Entries from a dataset

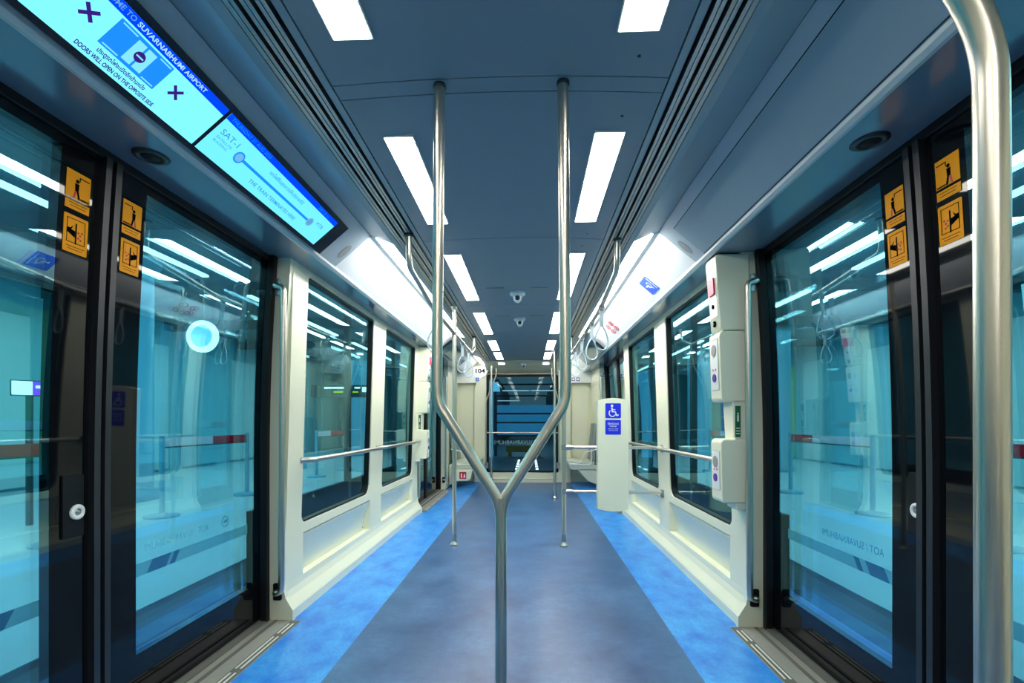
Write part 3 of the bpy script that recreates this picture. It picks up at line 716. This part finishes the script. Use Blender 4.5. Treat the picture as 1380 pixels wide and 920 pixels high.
# nearer screen
s1 = MB(); R3(s1, 0.90, 0.020, 1.468, 0.181, 0.0, 0); R3(s1, 0.90, 0.155, 1.468, 0.181, 0.0005, 1); scr1 = s1.build('screen', ['scr', 'scrblue'], root); scr1['label'] = 'lit cyan screen with closed door diagram'
g = MB()
R3(g, 1.10, 0.067, 1.265, 0.150, 0.001, 0)
for a, b in ((1.108, 1.150), (1.222, 1.259)): R3(g, a, 0.142, b, 0.1455, 0.0016, 1); R3(g, a, 0.0715, b, 0.075, 0.0016, 1)
R3(g, 1.157, 0.076, 1.182, 0.141, 0.0016, 1); R3(g, 1.188, 0.076, 1.214, 0.141, 0.0016, 1)
g.slab([circ(1.186, 0.1085, 0.0145, 28)], DP, 0.0020, 0.0023, 2); R3(g, 1.176, 0.1065, 1.196, 0.1105, 0.0026, 1)
for cu in (1.050, 1.315):
    for q in (-1, 1):
        a = q * PI / 4; L_, w_ = 0.022, 0.0044
        pts = [(cu + x * math.cos(a) - y * math.sin(a), 0.1045 + x * math.sin(a) + y * math.cos(a)) for x, y in ((-L_, -w_), (L_, -w_), (L_, w_), (-L_, w_))]
        g.slab([pts], DP, 0.001 + 0.0003 * q, 0.0013 + 0.0003 * q, 2)
g.build('door_diagram', ['scrmid', 'scrpale', 'scrink'], scr1)
U = (0, 1, 0); V = (e[0], 0, e[1])
def dtext(t, u0, u1, v0, v1, mat, par, bold=0.0): lettering('lettering', t, DP(u0, v0, 0.0012), U, V, u1 - u0, v1 - v0, mat, par, 0.0, bold)
dtext('WELCOME TO', 1.000, 1.122, 0.162, 0.1755, 'scrgrey', scr1, 0.01)
dtext('SUVARNABHUMI AIRPORT', 1.130, 1.372, 0.162, 0.1755, 'scrtxt', scr1, 0.02)
dtext('ประตูรถไฟจะเปิดอีกด้านหนึ่ง', 1.112, 1.252, 0.044, 0.062, 'scrink', scr1, 0.03)
dtext('DOORS WILL OPEN ON THE OPPOSITE SIDE', 1.070, 1.298, 0.0275, 0.040, 'scrink', scr1, 0.035)
# farther screen
s2 = MB(); R3(s2, 1.482, 0.020, 2.320, 0.181, 0.0, 0); R3(s2, 1.482, 0.156, 2.320, 0.181, 0.0005, 1); scr2 = s2.build('screen', ['scr2', 'scrblue'], root); scr2['label'] = 'lit cyan screen with route line between two stops'
g = MB(); R3(g, 1.635, 0.0850, 2.16, 0.0960, 0.001, 0)
for cu, mi in ((1.628, 1), (2.162, 2)):
    g.slab([circ(cu, 0.0905, 0.0225, 28)], DP, 0.0014, 0.0017, 0 if mi == 1 else 1); g.slab([circ(cu, 0.0905, 0.0165, 28)], DP, 0.0020, 0.0023, mi)
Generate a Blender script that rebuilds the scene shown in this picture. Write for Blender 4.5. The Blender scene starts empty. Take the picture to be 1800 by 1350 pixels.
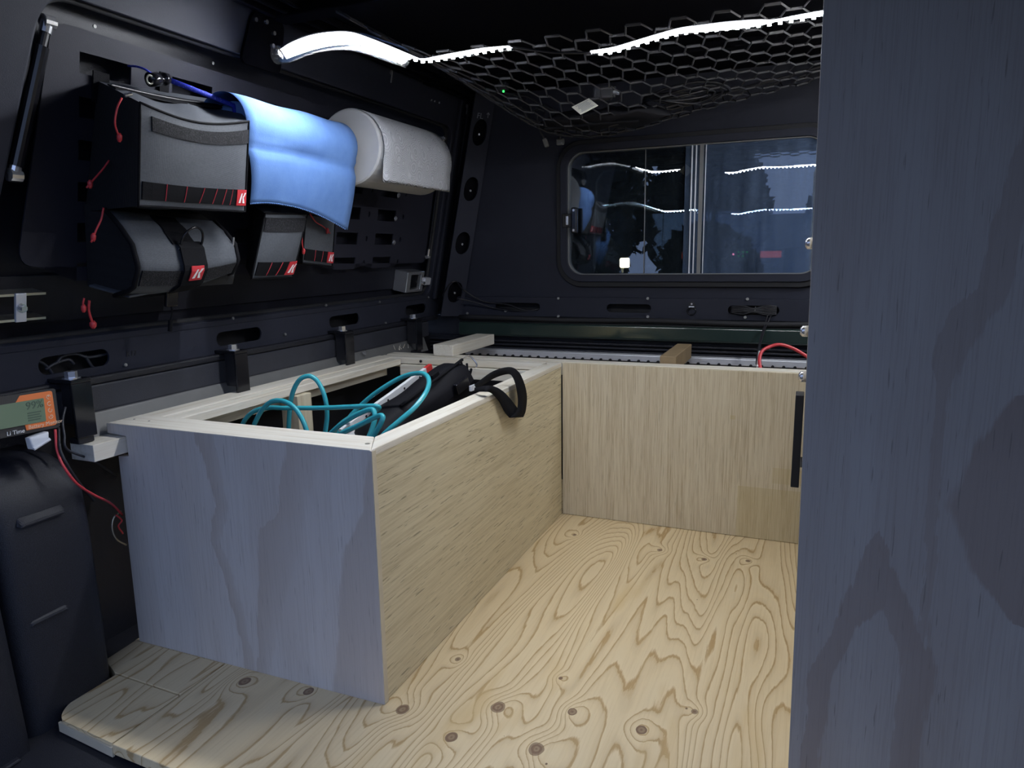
import bpy, bmesh, math, random
from mathutils import Vector, Matrix
from mathutils.geometry import tessellate_polygon
random.seed(7)
V = Vector
SC = bpy.context.scene
COL = SC.collection

# ------------------------------------------------------------------ camera
# world: X right, Y towards the cab, Z up, metres; top of the plywood deck is z = 0
CAM_H = 0.72
RIGHT = V((0.92499328, 0.37965624, -0.01576601))
DOWN = V((0.05414892, -0.172769, -0.98347281))
FWD = V((-0.37610547, 0.90885203, -0.18036814))
FPX = 1252.0
cam_d = bpy.data.cameras.new('camera')
cam = bpy.data.objects.new('camera', cam_d)
COL.objects.link(cam)
m = Matrix.Identity(4)
for i in range(3):
    m[i][0] = RIGHT[i]; m[i][1] = -DOWN[i]; m[i][2] = -FWD[i]
m[2][3] = CAM_H
cam.matrix_world = m
cam_d.sensor_width = 36.0
cam_d.lens = FPX / 1800 * 36
cam_d.clip_start = 0.02
SC.camera = cam

# ------------------------------------------------------------------ world and exposure
SC.view_settings.view_transform = 'Standard'
SC.view_settings.look = 'None'
SC.view_settings.gamma = 1.0
SC.view_settings.use_curve_mapping = False
SC.view_settings.exposure = 0.0
LED_POWER = 165.0
SC.cycles.adaptive_threshold = 0.03; SC.cycles.use_light_tree = False; SC.cycles.caustics_reflective = False; SC.cycles.caustics_refractive = False
SC.cycles.max_bounces = 6; SC.cycles.diffuse_bounces = 3; SC.cycles.glossy_bounces = 4; SC.cycles.transmission_bounces = 4; SC.cycles.transparent_max_bounces = 12
w = bpy.data.worlds.new('dusk'); SC.world = w
w.use_nodes = True
bgn = w.node_tree.nodes['Background']
bgn.inputs[0].default_value = (0.335, 0.445, 0.73, 1)
bgn.inputs[1].default_value = 1.45

# ------------------------------------------------------------------ measuring helpers (a point on a known plane of the place)
C0 = V((0, 0, CAM_H))
def ray(u, v):
    return (RIGHT * (u - 900) + DOWN * (v - 675) + FWD * FPX).normalized()
def on_y(u, v, y): r = ray(u, v); return C0 + r * (y / r.y)
def on_x(u, v, x): r = ray(u, v); return C0 + r * (x / r.x)
def on_z(u, v, z): r = ray(u, v); return C0 + r * ((z - CAM_H) / r.z)
# the leaning left side of the canopy
SO = V((-1.20, 0, 0.57)); SU = V((0, 1, 0)); SV = V((0.2, 0, 1)).normalized(); SN = V((1, 0, -0.2)).normalized()
def side(y, s, off=0.0): return SO + SU * y + SV * s + SN * off
def on_side(u, v, off=0.0):
    r = ray(u, v); q = SO + SN * off
    return C0 + r * ((q - C0).dot(SN) / r.dot(SN))
def ys(u, v, off=0.0):
    p = on_side(u, v, off) - SO
    return (p.dot(SU), p.dot(SV))

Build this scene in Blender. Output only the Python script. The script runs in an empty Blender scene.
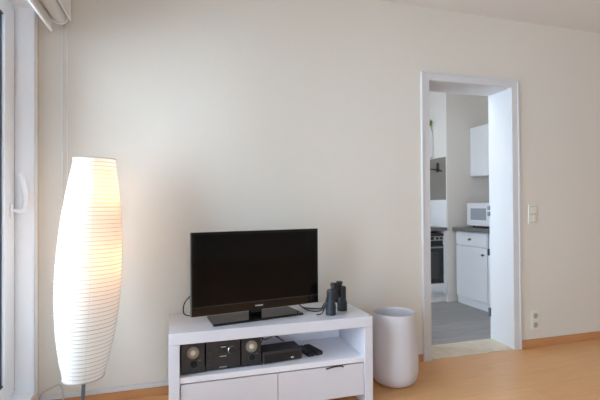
import bpy, bmesh, math, random
from mathutils import Vector, Matrix
random.seed(4)
scn = bpy.context.scene
COL = scn.collection
PI = math.pi

# ------------------------------------------------------------------ materials
def srgb(r, g, b):
    f = lambda c: (c/255/12.92) if c/255 <= .04045 else ((c/255+.055)/1.055)**2.4
    return (f(r), f(g), f(b), 1)

def mat(name, col, rough=.5, metal=0, spec=.5, coat=0, bump=0, bscale=200, bstretch=(1, 1, 1), var=0, vscale=6, emis=None, estr=0):
    m = bpy.data.materials.new(name); m.use_nodes = True
    nt = m.node_tree; b = nt.nodes['Principled BSDF']
    b.inputs['Base Color'].default_value = col
    b.inputs['Roughness'].default_value = rough
    b.inputs['Metallic'].default_value = metal
    b.inputs['Specular IOR Level'].default_value = spec
    b.inputs['Coat Weight'].default_value = coat
    if emis:
        b.inputs['Emission Color'].default_value = emis
        b.inputs['Emission Strength'].default_value = estr
    if bump or var:
        tc = nt.nodes.new('ShaderNodeTexCoord'); mp = nt.nodes.new('ShaderNodeMapping')
        mp.inputs['Scale'].default_value = bstretch
        nt.links.new(tc.outputs['Object'], mp.inputs['Vector'])
    if bump:
        n = nt.nodes.new('ShaderNodeTexNoise'); n.inputs['Scale'].default_value = bscale; n.inputs['Detail'].default_value = 4
        bp = nt.nodes.new('ShaderNodeBump'); bp.inputs['Strength'].default_value = bump; bp.inputs['Distance'].default_value = .002
        nt.links.new(mp.outputs['Vector'], n.inputs['Vector'])
        nt.links.new(n.outputs['Fac'], bp.inputs['Height'])
        nt.links.new(bp.outputs['Normal'], b.inputs['Normal'])
    if var:
        n2 = nt.nodes.new('ShaderNodeTexNoise'); n2.inputs['Scale'].default_value = vscale; n2.inputs['Detail'].default_value = 5
        nt.links.new(mp.outputs['Vector'], n2.inputs['Vector'])
        rp = nt.nodes.new('ShaderNodeValToRGB')
        rp.color_ramp.elements[0].position = .3; rp.color_ramp.elements[1].position = .7
        rp.color_ramp.elements[0].color = tuple(c*(1-var) for c in col[:3]) + (1,)
        rp.color_ramp.elements[1].color = tuple(min(1, c*(1+var)) for c in col[:3]) + (1,)
        nt.links.new(n2.outputs['Fac'], rp.inputs['Fac'])
        nt.links.new(rp.outputs['Color'], b.inputs['Base Color'])
    return m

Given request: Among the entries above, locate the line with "Generate a Blender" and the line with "COL = SC.collection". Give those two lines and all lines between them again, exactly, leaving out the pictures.

Written response:
Generate a Blender script that rebuilds the scene shown in this picture. Write for Blender 4.5. The Blender scene starts empty. Take the picture to be 1800 by 1350 pixels.
import bpy, bmesh, math, random
from mathutils import Vector, Matrix
from mathutils.geometry import tessellate_polygon
random.seed(7)
V = Vector
SC = bpy.context.scene
COL = SC.collection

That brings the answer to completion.